Bruxelles a ouvert mercredi la voie à des sanctions financières contre l’Italie en raison de sa dette colossale, relançant l’affrontement avec la coalition populiste au pouvoir, dont l’alliance tangue depuis les élections européennes.
Dans une décision annoncée mercredi, la Commission européenne recommande l’ouverture d’une « procédure pour déficit excessif » contre l’Italie « au titre de sa dette ». « Au lieu d’être réduite, la dette publique de l’Italie, qui représente une charge importante pour l’économie, a encore augmenté » en 2018, a souligné le commissaire européen aux Affaires économiques Pierre Moscovici.
Selon la Commission, cette dette pourrait atteindre de nouveaux records: 132,2% du PIB en 2018, puis 133,7% en 2019 et 135,7% en 2020, bien au-delà du seuil de 60% fixé par les règles européennes. Et le déficit structurel italien devrait s’aggraver en 2018, alors qu’une amélioration sensible était demandée.
L’ouverture d’une procédure pour déficit excessif ne sera effective qu’au terme d’un processus complexe nécessitant l’approbation des autres Etats membres. Mais elle peut aboutir à terme à des sanctions allant jusqu’à 0,2% de son PIB, soit environ 3,5 milliards d’euros. « Ma porte reste ouverte », a twitté en italien M. Moscovici, invitant au dialogue la coalition populiste au pouvoir en Italie, qui réunit la Ligue (extrême droite) et le Mouvement Cinq Etoiles (M5S, antisystème), en désaccord sur l’attitude à adopter.
Un inversement du rapport de force
Constitué il y a un an, le gouvernement d’union, déjà handicapé par les profondes différences entre les deux alliés, chancelle depuis les élections européennes du 26 mai, qui ont renversé le rapport de force.
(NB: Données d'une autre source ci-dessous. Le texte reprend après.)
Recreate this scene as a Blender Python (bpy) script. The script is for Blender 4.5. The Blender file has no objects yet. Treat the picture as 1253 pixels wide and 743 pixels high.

Le M5S, qui avait obtenu 32,5% des voix aux législatives de mars 2018, a sombré à 17%, tandis que la Ligue Matteo Salvini, l’homme fort du gouvernement, est passé de 17 à 34% et entend désormais dicter l’agenda politique, en particulier sur les réponses face aux menaces européennes. « Je dirai à Bruxelles la semaine prochaine: « Laissez-nous faire ce que demandent les Italiens: moins de taxes et plus d’emplois », avait anticipé Matteo Salvini dès la semaine passée. « Et s’ils disent « non », nous verrons bien qui est le plus obstiné », avait-il lancé.
Des dissensions entre la Ligue et le M5S
Mais le ministre des Finances, Giovanni Tria, a lui reconnu, dans une lettre envoyée vendredi à la Commission européenne, « la nécessité » de réduire le déficit budgétaire afin de faire repartir à la baisse le ratio dette/PIB. « Le gouvernement élabore un programme d’ensemble pour revoir les dépenses actuelles », a-t-il assuré, promettant également un passage en revue des recettes, notamment fiscales.
Cette lettre a d’ailleurs donné lieu à un psychodrame entre la Ligue et le Mouvement 5 étoiles, quand le M5S s’est insurgé contre une première version ayant fuité dans la presse qui évoquait des coupes dans les mesures sociales du gouvernement. Le texte final n’en fait plus mention, mais relève que le coût de ces mesures -essentiellement le revenu de citoyenneté et l’abaissement de l’âge de la retraite- reste pour l’instant inférieur à ce qui avait été prévu dans le budget 2019.
Le gouvernement italien avait déjà eu maille à partir fin 2018 avec Bruxelles, qui avait rejeté son projet de budget, jugé non conforme aux règles européennes. Les deux parties avaient finalement assoupli leurs positions pour parvenir à un compromis opportun à quelques mois des élections européennes.